From Terrorism & Tyranny: Trampling Freedom, Justice and Peace to Rid the World of Evil (Palgrave, 2003) [10] edit

  • Nothing happened on 9/11 that made the federal government more trustworthy.
  • The Patriot Act treats every citizen like a suspected terrorist and every federal agent like a proven angel.
  • The worse government fails, the less privacy citizens supposedly deserve.
  • There is no technological magic bullet that will make the government as smart as it is powerful.
  • Killing foreigners is no substitute for protecting Americans.
  • It is impossible to destroy all alleged enemies of freedom everywhere without also destroying freedom in the United States.
  • A lie that is accepted by a sufficient number of ignorant voters becomes a political truth.
  • Citizens should distrust politicians who distrust freedom.
  • In the long run, people have more to fear from governments than from terrorists. Terrorists come and go, but power-hungry politicians will always be with us.

From The Bush Betrayal (Palgrave, 2004) [11] edit

  • Truth is a lagging indicator in politics.
  • The arrogance of power is the best hope for the survival of freedom.
  • We need a constitutional amendment to make the federal government obey the Constitution.
  • There are no harmless political lies about a war. The more such lies citizens tolerate, the more wars they will get.
  • People have been taught to expect far more from government than from freedom.

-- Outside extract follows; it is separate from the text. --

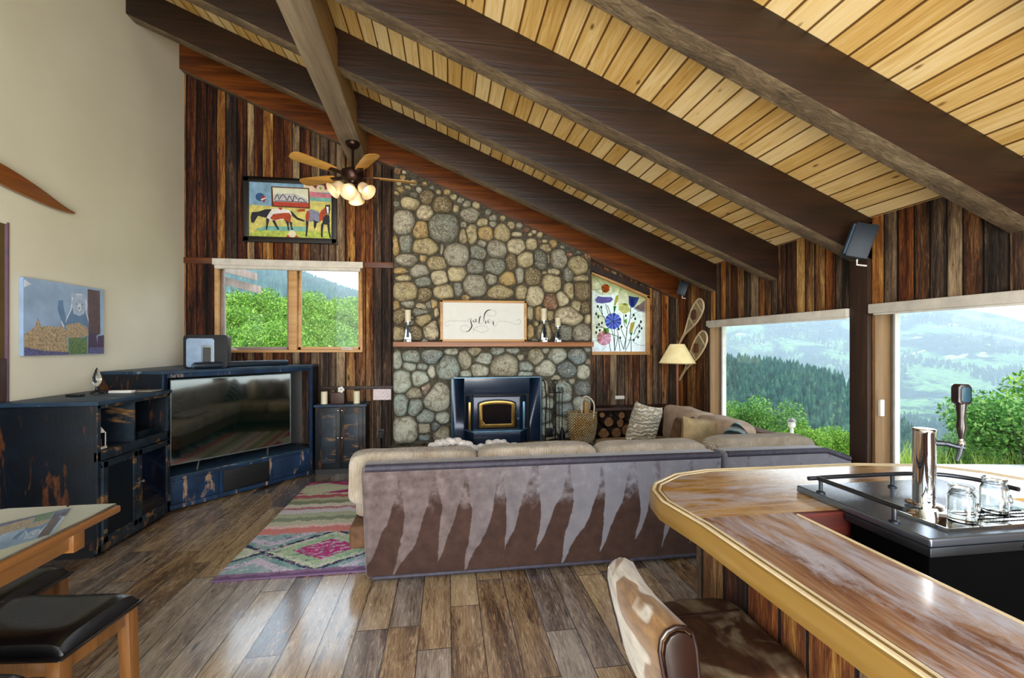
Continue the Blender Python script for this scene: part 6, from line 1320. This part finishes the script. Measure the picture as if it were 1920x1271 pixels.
# ------------------------------------------------------------------ cowhide bar stool
m = MT('cowhide', rough=0.65, spec=0.35); m.b.inputs['Sheen Weight'].default_value = 0.25
n1 = m.noise(m.map(m.pos(), (1, 1, 1), (0.23, 0.35, 0.1)), 4.6, 2, 0.4, 0.4); n2 = m.noise(m.map(m.pos(), (60, 14, 30)), 1.0, 4, 0.6)
f = m.ma('MULTIPLY_ADD', n2, 0.05, n1)
c = m.mix(m.ramp(f, [(0.555, (0, 0, 0, 1)), (0.58, (1, 1, 1, 1))]), m.ramp(n2, [(0.3, '#958d80'), (0.7, '#c6c0b2')]), m.ramp(n2, [(0.3, '#5a3d1e'), (0.7, '#86643a')]))
m.col(c); m.bump(n2, 0.001); M_hide = m.m
m = MT('brown_hide', rough=0.6, spec=0.35); n1 = m.noise(m.pos(), 6, 3, 0.5, 0.6); n2 = m.noise(m.map(m.pos(), (40, 14, 30)), 1.0, 4, 0.6)
m.col(m.mix(m.ramp(n1, [(0.44, (0, 0, 0, 1)), (0.52, (1, 1, 1, 1))]), m.ramp(n2, [(0.3, '#2a170c'), (0.7, '#452a17')]), m.ramp(n2, [(0.3, '#54432f'), (0.7, '#786953')]))); m.bump(n2, 0.001); M_hide2 = m.m
M_leath = simple('dark_brown_leather', '#1d0b07', 0.3, 0, 0.5, 0.3, var=0.3)
bs = thing('bar_stool', 'low-backed cowhide bar stool pulled up to the bar', 'bar stool', (0.78, 1.26, 0))
# back: profile in XZ swept along Y (outer face towards the camera's left)
def back_pt(u, v):
    """u along the width (Y), v around the section"""
    y = 1.075 + 0.37 * u
    prof = [(0.595, 0.48), (0.575, 0.56), (0.555, 0.64), (0.540, 0.71), (0.545, 0.748), (0.566, 0.772), (0.600, 0.776), (0.630, 0.758), (0.643, 0.71), (0.650, 0.62), (0.655, 0.54), (0.660, 0.48)]
    k = v * (len(prof) - 1); i = min(int(k), len(prof) - 2); t = k - i
    x = prof[i][0] * (1 - t) + prof[i + 1][0] * t; z = prof[i][1] * (1 - t) + prof[i + 1][1] * t
    bow = 0.022 * (1 - (2 * u - 1) ** 2); end = abs(2 * u - 1) ** 8 * 0.006
    return (x - bow, y, z - end * (1 if z > 0.6 else 0))
mb = MB().grid(back_pt, 25, 45); nu = 25; nv = 45
mb.f.append(tuple(j * nu for j in range(nv))); mb.f.append(tuple(j * nu + nu - 1 for j in range(nv - 1, -1, -1)))
mb.f += [(i, i + 1, (nv - 1) * nu + i + 1, (nv - 1) * nu + i) for i in range(nu - 1)]
mb.build('backrest', M_hide, bs)
for yy in (1.060, 1.4455):
    pts = [back_pt(0 if yy < 1.2 else 1, v / 14) for v in range(15)]; cxm = sum(p[0] for p in pts) / 15
    po = [(cxm + (p[0] - cxm) * 0.86, p[2] - 0.008) for p in pts]
    MB().yprism(po, yy, yy + 0.0145).build('end_cap', M_leath, bs, 0.004)
    MB().tube([(p[0], yy + 0.013 if yy < 1.2 else yy + 0.002, p[2]) for p in pts], 0.006, 8).build('end_welt', M_leath, bs)
MB().sell((0.81, 1.255, 0.575), (0.175, 0.19, 0.042), 0.30, 40, 18, None, 0.010, 9, 3).build('seat_cushion', M_hide2, bs)
MB().tube([(0.655, 1.335, 0.618), (0.96, 1.345, 0.618)], 0.004, 6).build('seat_seam', M_leath, bs)
MB().box(0.62, 0.985, 1.075, 1.435, 0.49, 0.535).build('seat_base', M_leath, bs, 0.008)
for x, y in ((0.65, 1.10), (0.65, 1.41), (0.955, 1.10), (0.955, 1.41)): MB().box(x - 0.02, x + 0.02, y - 0.02, y + 0.02, 0.0, 0.492).build('leg', M_dark_brown, bs, 0.004)
for a in (((0.65, 1.10), (0.65, 1.41)), ((0.955, 1.10), (0.955, 1.41)), ((0.65, 1.10), (0.955, 1.10)), ((0.65, 1.41), (0.955, 1.41))): MB().tube([(a[0][0], a[0][1], 0.2), (a[1][0], a[1][1], 0.2)], 0.012, 8).build('footrest', M_dark_brown, bs)

# ------------------------------------------------------------------ pub table and backless stools
M_oak = grain('honey_oak', [(0.25, '#43250c'), (0.5, '#71461c'), (0.8, '#946a36')], 'Y', 0.9, 0.4, coat=0.3, world=True)
M_oakleg = grain('honey_oak_leg', [(0.25, '#33200c'), (0.5, '#69431c'), (0.8, '#8e6534')], 'Z', 0.9, 0.4, coat=0.3)
tb = thing('pub_table', 'oak pub table with a mirror-like glass top at the left edge', 'table', (-1.75, 1.35, 0))
TZ = 0.90
MB().box(-2.35, -1.222, 0.55, 1.875, TZ - 0.035, TZ - 0.008).build('table_top', M_oak, tb, 0.010, 3)
m = MT('table_glass', C('#b9c2bd'), 0.03, 0.85, 1.0, 1.0); m.b.inputs['Coat IOR'].default_value = 2.2; m.b.inputs['Coat Roughness'].default_value = 0.0
m.col(m.ramp(m.noise(m.obj(), 3, 2), [(0.3, '#8d968f'), (0.7, '#a3aca5')])); M_tglass = m.m
MB().box(-2.35, -1.235, 0.55, 1.868, TZ - 0.008, TZ).build('glass_top', M_tglass, tb, 0.002)
MB().box(-1.32, -1.295, 0.62, 1.78, TZ - 0.115, TZ - 0.036).box(-2.28, -1.32, 1.755, 1.78, TZ - 0.115, TZ - 0.036).build('apron', M_oak, tb, 0.004)
MB().box(-1.325, -1.28, 1.735, 1.785, TZ - 0.125, TZ - 0.036).build('corner_block', M_oak, tb, 0.006)
MB().box(-1.88, -1.68, 1.05, 1.25, 0.06, TZ - 0.036).build('pedestal', M_oakleg, tb, 0.01)
MB().box(-2.10, -1.46, 0.85, 1.45, 0.0, 0.06).build('pedestal_foot', M_oakleg, tb, 0.015)
M_vinyl = simple('glossy_black_vinyl', '#040507', 0.3, 0, 0.35, 0.25, bump=0.0008, bs=90)
def stool(cx, cy, ang, lab, first=[None]):
    if first[0] is None:
        r = thing('backless_stool', lab, 'stool', (0, 0, 0), 'black padded stools at the pub table')
        hx, hy, h = 0.215, 0.150, 0.62
        def seat(u, v):
            a, b = 2 * u - 1, 2 * v - 1
            ex = (1 - abs(a) ** 6) * (1 - abs(b) ** 6)
            return (a * hx, b * hy, h - 0.058 + 0.058 * max(0, ex) ** 0.35 - 0.0 + 0.014 * a * a * (1 - abs(b) ** 4) - 0.006)
        mb = MB().grid(seat, 28, 22); n = 28; k = 22
        base = [(p[0], p[1], h - 0.065) for p in mb.v]; N = n * k; mb.add(base, [tuple(reversed(f)) for f in mb.f])
        loop = [i for i in range(n)] + [n * (j + 1) - 1 for j in range(1, k)] + [n * (k - 1) + i for i in range(n - 2, -1, -1)] + [n * j for j in range(k - 2, 0, -1)]
        for a, b in zip(loop, loop[1:] + loop[:1]): mb.f.append((b, a, a + N, b + N))
        mb.build('seat_pad', M_vinyl, r)
        lp = [(p[0] * 1.005, p[1] * 1.005, h - 0.055) for p in [seat(t, 0) for t in [i / 8 for i in range(9)]] + [seat(1, i / 8) for i in range(1, 9)] + [seat(1 - i / 8, 1) for i in range(1, 9)] + [seat(0, 1 - i / 8) for i in range(1, 9)]]
        MB().tube(lp, 0.006, 8).build('seat_piping', M_vinyl, r)
        for sx_ in (-1, 1):
            for sy_ in (-1, 1):
                x, y = sx_ * (hx - 0.028), sy_ * (hy - 0.026); MB().hexa([(x * 1.06 - 0.019, y * 1.1 - 0.019, 0), (x * 1.06 + 0.019, y * 1.1 - 0.019, 0), (x * 1.06 + 0.019, y * 1.1 + 0.019, 0), (x * 1.06 - 0.019, y * 1.1 + 0.019, 0)], [(x - 0.021, y - 0.021, h - 0.066), (x + 0.021, y - 0.021, h - 0.066), (x + 0.021, y + 0.021, h - 0.066), (x - 0.021, y + 0.021, h - 0.066)]).build('leg', M_oakleg, r, 0.004)
        q, w = hx - 0.03, hy - 0.028
        for z, zh in ((0.50, 0.05), (0.18, 0.03)):
            for sy_ in (-1, 1): MB().box(-q, q, sy_ * w - 0.010, sy_ * w + 0.010, z, z + zh).build('rail', M_oakleg, r, 0.003)
            for sx_ in (-1, 1): MB().box(sx_ * q - 0.010, sx_ * q + 0.010, -w, w, z, z + zh).build('rail', M_oakleg, r, 0.003)
        first[0] = r
    else:
        r = copy_tree(first[0]); r['label'] = lab
    place(r, (cx, cy, 0), ang); return r
stool(-1.335, 1.665, math.radians(-6), 'black padded backless stool with oak legs, fully in view at the table corner')
stool(-1.745, 1.915, math.radians(-3), 'black padded backless stool tucked at the far end under the table apron')
stool(-1.355, 1.27, math.radians(-4), 'black padded backless stool nearest the camera, only its far corner showing')
# ------------------------------------------------------------------ outdoors
def terr(az, r):
    """ground height outside: az in degrees from +Y towards +X"""
    def ss(a, b, x): t = min(1, max(0, (x - a) / (b - a))); return t * t * (3 - 2 * t)
    x, y = r * math.sin(math.radians(az)), r * math.cos(math.radians(az))
    # right side: falls away to a valley, forested ridge, far mountain
    right = -0.25 - 0.42 * max(0, min(r, 130) - 8.0) * ss(8, 16, r) ** 0.5
    rid = np.interp(az, [20, 33, 40, 45, 48, 52, 60, 80], [-6, -12, -16, -24, -44, -62, -70, -74])
    if r > 110: right = right + (rid - right) * ss(150, 340, r)
    if r > 360: right = right + (-150 - right) * ss(360, 640, r)
    if r > 640:
        roll = 18 * mnoise.noise(Vector((x / 420, y / 420, 1.0)))
        mt = np.interp(az, [20, 33, 44, 49, 51.5, 53.5, 55.5, 57.5, 62, 80], [520, 430, 330, 232, 236, 190, 150, 95, 60, 20])
        right = right + roll + (mt + 150) * ss(1500, 3400, r) ** 1.3 + 30 * ss(1200, 2400, r) * mnoise.noise(Vector((x / 500, y / 500, 4.0)))
    # left (behind the two-pane window): rises gently, then a wooded hill
    left = -0.2 + 0.05 * max(0, r - 9) * ss(9, 30, r)
    hl = np.interp(az, [-60, -30, -24, -17.4, -14, -10.8, -5, 20], [118, 82, 68, 50, 42, 35, 28, 16])
    left = left + (hl - left) * ss(70, 400, r) if r > 70 else left
    w = ss(8, 24, az)
    h = left * (1 - w) + right * w
    if r > 20: h += 0.9 * mnoise.noise(Vector((x / 9, y / 9, 0))) * min(1, (r - 20) / 60) * (1 if r < 600 else 6)
    return float(h)
def terrain(nm, az0, az1, na, r0, r1, nr, mat):
    mb = MB(); pts = []
    for j in range(nr):
        r = r0 * (r1 / r0) ** (j / (nr - 1))
        for i in range(na):
            az = az0 + (az1 - az0) * i / (na - 1)
            pts.append((r * math.sin(math.radians(az)), r * math.cos(math.radians(az)), terr(az, r)))
    fs = [(j * na + i, j * na + i + 1, (j + 1) * na + i + 1, (j + 1) * na + i) for j in range(nr - 1) for i in range(na - 1)]
    me = bpy.data.meshes.new(nm); me.from_pydata(pts, [], fs); me.polygons.foreach_set('use_smooth', [True] * len(fs)); me.materials.append(mat)
    o = bpy.data.objects.new(nm, me); COL.objects.link(o); return struct(o)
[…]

From Attention Deficit Democracy (Palgrave, 2006) [12] edit

  • Rather than a democracy, we increasingly have an elective dictatorship. People are merely permitted to choose who will violate the laws and the Constitution.
  • Instead of revealing the “will of the people,” election results are often only a one-day snapshot of transient mass delusions.
  • Bogus fears can produce real servitude.
  • As long as rulers are above the law, citizens have the same type of freedom that slaves had on days when their masters chose not to beat them.
  • Democracy unleashes the State in the name of the people.
  • The more that democracy is assumed to be inevitable, the more likely it will self-destruct.
  • Attention Deficit Democracy produces the attitudes, ignorance and arrogance that pave the way to political collapse.